May I point out that all packets are NOT treated alike, and haven't been for over a decade. Controlling priority and limiting heavy services are common procedures in all major networks, and users should be darned thankful for it.
The original argument that started all this nonsense was complaints that TWC and Comcast were ratcheting down services like eMule and Torrent. Then somebody speculated that they may start doing it to people like google (followed about a month later by Comcast and Verizon floating just such a plan ... probably suggested to them by somebody reading the original discussion here on /. BTW) and the /.ers went crazy and started demanding that somebody in government regulate those evil ISPs.
My advice now is the same as then: let the market work. If you drag the pols into this, you will get results that you REALLY don't want because they will do what their donors (who are NOT you) want them to do. Unintended consequences will surely follow.

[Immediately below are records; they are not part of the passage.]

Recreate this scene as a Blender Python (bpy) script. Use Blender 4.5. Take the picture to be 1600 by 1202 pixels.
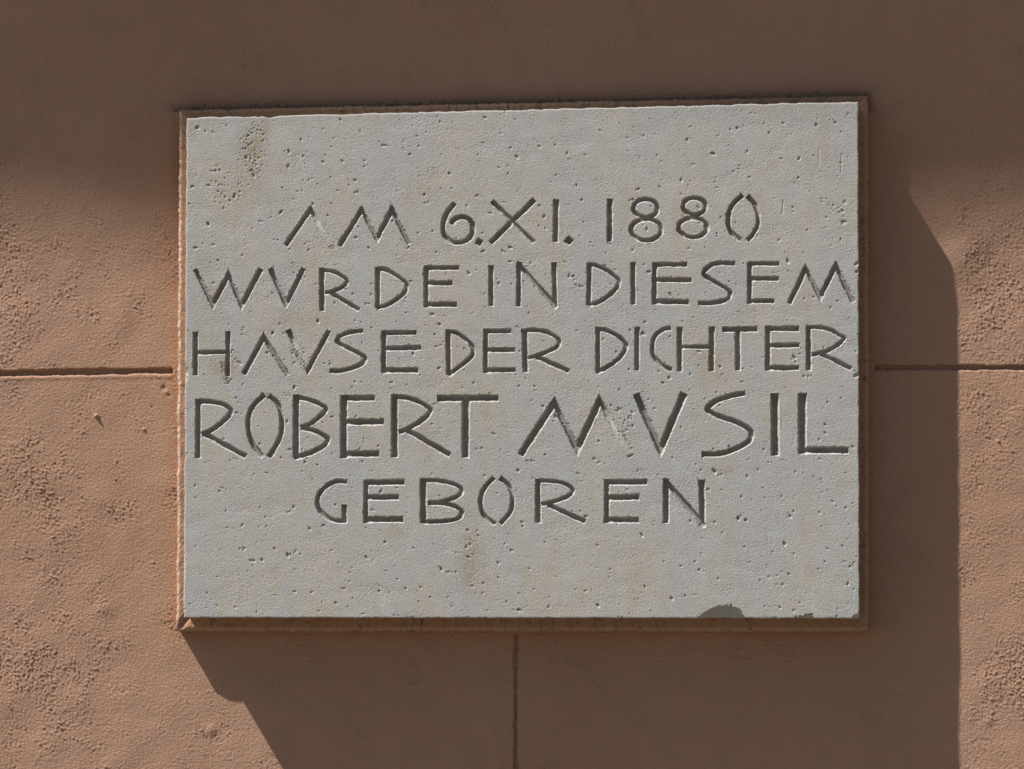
import bpy, math
import numpy as np
from mathutils import Vector

for o in list(bpy.data.objects):
    bpy.data.objects.remove(o, do_unlink=True)
S = bpy.context.scene

# ------------------------------------------------------------------ camera
FPX = 5000.0                       # focal length in pixels of the 1600 px wide photograph
Z0 = 2.6                           # height of the middle of the view above the pavement
YAW, PITCH, DIST = math.radians(4.0), math.radians(2.4), 5.0
tgt = Vector((0, 0, Z0))
cam_loc = tgt + Vector((math.sin(YAW)*math.cos(PITCH), -math.cos(YAW)*math.cos(PITCH), -math.sin(PITCH)))*DIST
cd = bpy.data.cameras.new('camera')
cam = bpy.data.objects.new('camera', cd)
S.collection.objects.link(cam)
cam.location = cam_loc
cam.rotation_euler = (tgt-cam_loc).to_track_quat('-Z', 'Y').to_euler()
cd.sensor_width = 36.0
cd.lens = FPX/1600*36
cd.clip_start = 0.05
cd.clip_end = 500
S.camera = cam
# ------------------------------------------------------------------ light
SUNV = Vector((0.158, 0.082, -0.264)).normalized()          # the way the sunlight travels
elev = math.asin(-SUNV.z)
azim = math.atan2(-SUNV.x, -SUNV.y)                         # clockwise from +Y
W = bpy.data.worlds.new('World'); S.world = W; W.use_nodes = True
nt = W.node_tree
bg = nt.nodes['Background']
sky = nt.nodes.new('ShaderNodeTexSky'); sky.sky_type = 'NISHITA'; sky.sun_disc = False
sky.sun_elevation = elev; sky.sun_rotation = azim
sky.dust_density = 2.0; sky.air_density = 1.0
nt.links.new(sky.outputs[0], bg.inputs[0]); bg.inputs[1].default_value = 0.05
ld = bpy.data.lights.new('sun', 'SUN'); ld.energy = 5.0; ld.angle = math.radians(0.58); ld.color = (1.0, 0.955, 0.93)
sun = bpy.data.objects.new('sun', ld); S.collection.objects.link(sun)
sun.rotation_euler = SUNV.to_track_quat('-Z', 'Y').to_euler()
S.view_settings.view_transform = 'Standard'; S.view_settings.look = 'None'
S.view_settings.exposure = 0.58; S.view_settings.gamma = 1.0
S.view_settings.use_curve_mapping = False

# ------------------------------------------------------------------ helpers
qm = cam.rotation_euler.to_matrix()
CR, CU, CF = [np.array(qm @ Vector(v)) for v in ((1, 0, 0), (0, 1, 0), (0, 0, -1))]
CL = np.array(cam_loc)
def at(px, py, y):
    """point of the plane Y = y that the photograph shows at (px, py)"""
    px = np.asarray(px, float); py = np.asarray(py, float)
    d = CF + ((px-800)/FPX)[..., None]*CR - ((py-601)/FPX)[..., None]*CU
    t = (y-CL[1])/d[..., 1]
    return CL + d*t[..., None]

def noise(nx, ny, lo, hi, seed, sx=1.0, sy=1.0):
    """tiling band-passed random field (wavelengths lo..hi in samples), unit variance; array [ny, nx]"""
    r = np.random.default_rng(seed)
    f = np.fft.rfft2(r.standard_normal((ny, nx)))
    ky = np.fft.fftfreq(ny)[:, None]*sy; kx = np.fft.rfftfreq(nx)[None, :]*sx
    k = np.sqrt(kx*kx+ky*ky)+1e-9
    w = np.exp(-(k*lo)**2*0.5)*(1-np.exp(-(k*hi)**2*2))
    w[0, 0] = 0
    a = np.fft.irfft2(f*w, s=(ny, nx))
    return a/a.std()
def sstep(a, b, x):
    t = np.clip((x-a)/(b-a), 0, 1); return t*t*(3-2*t)

def mesh_obj(name, V, F, mat, parent=None, smooth=True, attrs=None):
    """one mesh object out of the vertices V that the quads F use"""
    used, inv = np.unique(F.ravel(), return_inverse=True)
    v = V[used]; f = inv.reshape(F.shape)
    me = bpy.data.meshes.new(name)
    me.vertices.add(len(v)); me.vertices.foreach_set('co', v.astype(np.float32).ravel())
    n = f.shape[1]
    me.loops.add(f.size); me.loops.foreach_set('vertex_index', f.astype(np.int32).ravel())
    me.polygons.add(len(f))
    me.polygons.foreach_set('loop_start', np.arange(0, f.size, n, dtype=np.int32))
    me.polygons.foreach_set('use_smooth', np.full(len(f), smooth, dtype=bool))
    me.update(calc_edges=True)
    me.validate()
    if attrs:
        for k, a in attrs.items():
            at_ = me.attributes.new(k, 'FLOAT', 'POINT')
            at_.data.foreach_set('value', a[used].astype(np.float32))
    me.materials.append(mat)
    o = bpy.data.objects.new(name, me); S.collection.objects.link(o)
    if parent: o.parent = parent
    return o
def grid_faces(nx, ny):
    i = np.arange(ny-1)[:, None]*nx+np.arange(nx-1)[None, :]
    return np.stack([i, i+nx, i+nx+1, i+1], -1).reshape(-1, 4)   # rows run downwards: faces look to -Y
def empty(name, loc, label, cat):
    o = bpy.data.objects.new(name, None); S.collection.objects.link(o)
    o.location = loc; o['label'] = label; o['category'] = cat; o.empty_display_size = 0.1
    return o

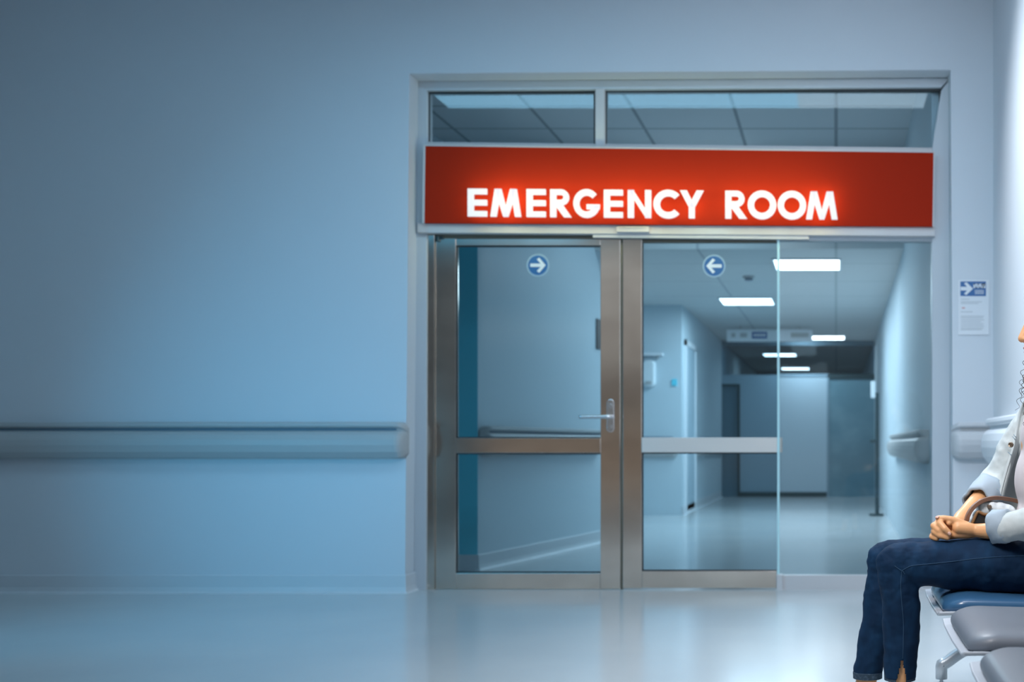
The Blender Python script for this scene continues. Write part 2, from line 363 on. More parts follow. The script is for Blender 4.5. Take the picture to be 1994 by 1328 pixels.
# left leaf
DL = DF + 0.02
d1 = thing('door_1', 'steel framed glass door leaf with a lever handle, left of the pair', 'door', (PX(1028, DL), DL, 0), kind='structure')
bm = BM(); boxp(bm, 848, 464, 888, 1147, DL, 0.05); mk('stile', bm, M['steel'], d1, bevel=0.003)
bm = BM(); boxp(bm, 1169, 464, 1208, 1147, DL, 0.05); mk('stile', bm, M['steel'], d1, bevel=0.003)
bm = BM(); boxp(bm, 888, 465, 1169, 478, DL, 0.05); mk('top_rail', bm, M['steel'], d1, bevel=0.002)
bm = BM(); boxp(bm, 888, 853, 1169, 882, DL - 0.004, 0.055); mk('middle_rail', bm, M['steel'], d1, bevel=0.002)
bm = BM(); boxp(bm, 888, 1116, 1169, 1147, DL, 0.05); mk('bottom_rail', bm, M['steel'], d1, bevel=0.002)
bm = BM(); boxp(bm, 887, 477, 1170, 854, DL + 0.022, 0.006); mk('pane', bm, M['glass'], d1)
bm = BM(); boxp(bm, 887, 881, 1170, 1117, DL + 0.022, 0.006); mk('pane', bm, M['glass'], d1)
bm = BM()
for (a, b, c, d) in ((888, 478, 891, 853), (888, 478, 1169, 481), (888, 882, 891, 1116), (888, 1113, 1169, 1116), (888, 882, 1169, 885), (888, 850.5, 1169, 853)): boxp(bm, a, b, c, d, DL + 0.012, 0.012)
mk('gasket', bm, M['dark'], d1)
bm = BM(); boxp(bm, 844.5, 458, 848.5, 1151, DL + 0.006, 0.03); boxp(bm, 1208, 464, 1212.5, 1149, DL + 0.006, 0.03); mk('edge_seal', bm, M['brown'], d1)
bm = BM(); tube(bm, [P(853, 470, DL - 0.006), P(853, 460, DL - 0.006)], 0.012, 12); boxp(bm, 847, 461, 862, 465, DL - 0.012, 0.02); mk('pivot', bm, M['darkmetal'], d1)
# lever handle
hd = BM()
pl = rr_poly(14 * DL / F, 64 * DL / F, 6.9 * DL / F, 8); c0 = P(1188.5, 809.5, DL - 0.008)
prism(hd, [c0 + Vector((x, 0, z)) for x, z in pl], (0, 0.010, 0))
hnd = mk('handle', hd, M['chrome'], d1, bevel=0.002); tag(hnd, 'satin chrome lever handle on long plate')
lv = BM(); tube(lv, spline([tuple(P(1189, 811, DL - 0.005)), tuple(P(1188.5, 811, DL - 0.045)), tuple(P(1183, 811, DL - 0.056)), tuple(P(1170, 811.5, DL - 0.057)), tuple(P(1128, 812, DL - 0.057))], 6), 0.0105, 14)
mk('lever', lv, M['chrome'], hnd, smooth=True)
bm = BM(); disc(bm, P(1189, 790, DL - 0.014), 0.011, 0.01, 20); disc(bm, P(1189, 831, DL - 0.014), 0.009, 0.01, 20); mk('lock_cylinder', bm, M['chrome'], hnd, bevel=0.001)

# right leaf
d2 = thing('door_2', 'steel framed glass door leaf right of the centre gap', 'door', (PX(1365, DL), DL, 0), kind='structure')
bm = BM(); boxp(bm, 1212.5, 463, 1250, 1146, DL, 0.05); mk('stile', bm, M['steel'], d2, bevel=0.003)
bm = BM(); boxp(bm, 1250, 463, 1512, 471.5, DL, 0.05); mk('top_rail', bm, M['brown'], d2, bevel=0.002)
bm = BM(); boxp(bm, 1250, 852, 1523, 881, DL - 0.004, 0.055); mk('middle_rail', bm, M['satin'], d2, bevel=0.002)
bm = BM(); boxp(bm, 1250, 1112, 1512, 1145, DL, 0.05); mk('bottom_rail', bm, M['steel'], d2, bevel=0.002)
bm = BM(); boxp(bm, 1249, 470, 1516, 853, DL + 0.022, 0.006); mk('pane', bm, M['glass'], d2)
bm = BM(); boxp(bm, 1249, 880, 1516, 1113, DL + 0.022, 0.006); mk('pane', bm, M['glass'], d2)
bm = BM()
for (a, b, c, d) in ((1250, 472, 1252.5, 852), (1250, 881, 1252.5, 1112), (1250, 1109.5, 1512, 1112), (1250, 881, 1512, 883.5)): boxp(bm, a, b, c, d, DL + 0.012, 0.012)
mk('gasket', bm, M['dark'], d2)
# frameless side panel
w3 = thing('window_3', 'frameless glass side panel right of the door leaves', 'window', (PX(1665, DL), DL, 0), kind='structure')
bm = BM(); boxp(bm, 1516, 466, 1815, 1121, DL - 0.008, 0.010); mk('pane', bm, M['glass_clear'], w3)
bm = BM(); boxp(bm, 1513.5, 466, 1518, 1121, DL - 0.009, 0.012); mk('pane_edge', bm, M['glass_edge'], w3)
bm = BM(); boxp(bm, 1523, 1120, 1815, 1150, DL - 0.02, 0.05); mk('bottom_rail', bm, M['frame2'], w3, bevel=0.003)
bm = BM(); boxp(bm, 1512, 1119, 1524, 1154, DL - 0.035, 0.06); mk('floor_block', bm, M['frame2'], w3, bevel=0.003)

# ================================================================== EMERGENCY ROOM SIGN
DS = DF - 0.055
sg = thing('emergency_sign', 'long red sign with glowing white EMERGENCY ROOM lettering over the doors', 'sign', P(1322, 440, DS))
bm = BM(); quadp(bm, [(828, 284), (1818, 297), (1816, 441), (826, 434)], DS, 0.045); mk('panel', bm, M['red'], sg)
bm = BM(); quadp(bm, [(824, 281.5), (1820, 294.5), (1818, 297), (828, 284)], DS - 0.004, 0.05); quadp(bm, [(828, 284), (826, 434), (822, 434), (824, 281.5)], DS - 0.004, 0.05)
quadp(bm, [(1818, 297), (1820.5, 294.5), (1818.5, 441), (1816, 441)], DS - 0.004, 0.05); mk('panel_edge', bm, M['frame2'], sg)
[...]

Google buying dark fiber to take TWC, AT&T, Comcast, and Verizon on head-to-head is what my suggestion looks like. If they are successful, other investors will smell the blood in the water and we may find ourselves sitting in 1999-type network growth again (only this time, nobody will be dumb enough to say that profit doesn't matter).
Regulation will be the death of the break-neck innovation that has gotten us where we are. Is it fast enough yet? Of course not, but it isn't going to get faster if every decision has to go through some bureaucrats in DC.
"I don't think software should necessarily be free
Here's the difference between Municipal run Media/Internet and my solution which is FREE ENTERPRISE. IF your municipal "Cable" sucked, who could you turn to? Nobody. IF the Comcast/Time-Warner/Roadrunner/Verizon/ATT who got the 5 year lease on the plant sucked, you could fire them and replace them with someone else.
Competition is good.
The problem with Liberals AND Conservatives alike, they don't know where the boundries ought to be. The Plant to the house (last mile) is just like the Road in front of my house. It is Infrastructure. I does need to be maintained and improved from time to time. However like a road, I'm suggesting that it is available for anyone to use.
Read my reply to one of the earlier posts in this thread, I said everything could be run to a CO where a tech would manage the connections for the providers, and switch you to the new provider etc.
The problem is that we need to think OUTSIDE the "Nationalized" model and the "unregulated" crap both sides seem hell bent on moving towards.
Net Neutrality would not be an issue if we weren't hostages to the "Local Monopolies".
Agent K: A *person* is smart. People are dumb, stupid, panicky animals, and you know it.
// So Google did get to the front doors of all the people in Kansas City, and Charter and AT&T couldn't stop them, because the city agreed to it. //
As a Kansas City-area resident, I'm afraid this is not the case. I don't know anyone that lives in Kansas City, KS that currently has access to Google Fiber services, or that has seen any trucks or workers in their neighborhood.
Google has been very short on public details with this entire project, and this launch that the article is referring to has to refer to a very limited and localized deployment.
Keep in mind that physical installation did not even begin until this past February: http://www.youtube.com/watch?v=ytjn-5_li-I
'A Google spokeswoman would not say whether the announcement actually means somebody in Kansas City will finally get a light-speed connection next week.
"We're excited to announce more information Google Fiber next week," said Jenna Wandres. "We haven't elaborated on what arriving means."'
http://www.kansascity.com/2012/07/18/3711326/google-fiber-to-make-july-26-announcement.html#storylink=misearch
I'll be curious to eventually find out who has access to it, exactly, and how long it'll be before any significant portions of the city are lit up.